(Adnkronos) – Italy backs the use of frozen Russian assets for a 140 billion euro loan from the European Union to embattled Ukraine, but legal experts must first identify a fail-safe mechanism for such a loan, foreign minister Antonio Tajani said on Thursday.
“Italy is in favour of using frozen Russian Central Bank assets for an EU loan to support Ukraine,” Tajani told reporters on the sidelines of a EU Foreign Affairs Council meeting.
“However, work needs to be done on an appropriate legal basis so there can be no boomerang effect, especially for the financial stability of the euro area,” Tajani warned.
Tajani was doubling down on calls he made last month for legal experts to carry out an in-depth analysis of the planned loan for Ukraine together with the European Central Bank.
Ukraine is pushing European allies to release the 140 billion euro loan to plug a looming hole in its 2026 military budget as EU leaders are due to look at the loan again at their 17 December summit after they failed to agree on it last month amid concerns raised by Belgium.
Besides the option of using frozen Russian assets for the ‘reparations loan’, the bloc is also mulling individual grants from EU countries and borrowing on financial markets, Commission President Ursula von der Leyen wrote in a letter this week to the 27 EU member states.
Von der Leyen’s letter estimated that Ukraine’s remaining needs for 2026-2027 amounted to 135.7 billion euros
“The important thing is to find a solution on the use of frozen Russian assets.

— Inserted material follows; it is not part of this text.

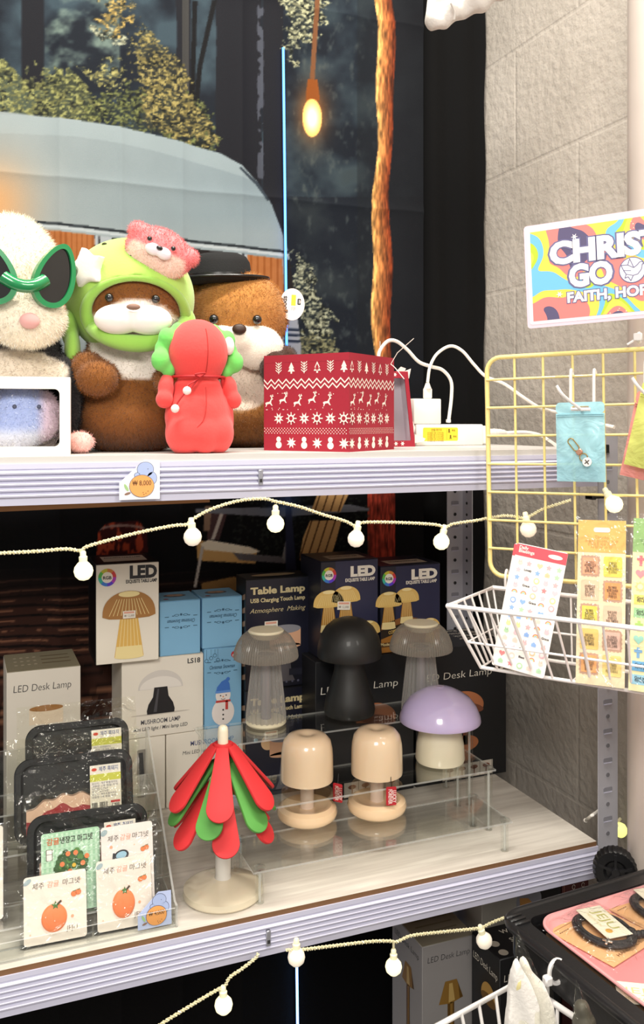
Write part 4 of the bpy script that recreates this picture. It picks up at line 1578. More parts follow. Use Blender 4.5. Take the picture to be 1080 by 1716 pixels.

We are in favour of using these assets to support Ukraine, but we need to identify the legal basis… it is only a legal issue, not a political one,” said Tajani.
“We need to say how this can be done and how to ensure the stability of the eurozone…we cannot make mistakes when taking actions of this kind. Otherwise, they risk backfiring: we must avoid this at all costs,” Tajani added.
Tajani reaffirmed Italy’s unwavering support for Ukraine in its 45-month-old war with Russia, following Moscow’s full-scale military invasion of the former Soviet republic in February 2022.
“Our new Italian (military aid) package is ready. The necessary weapons will be sent,” Tajani concluded.
Italy’s defence minister Guido Crosetto will unveil to the parliament’s Copasir security committee the government’s 12th military aid package for Ukraine on 2 December, after the Supreme Defence Council constitutional body chaired by president Sergio Mattarella greenlit the package on Monday.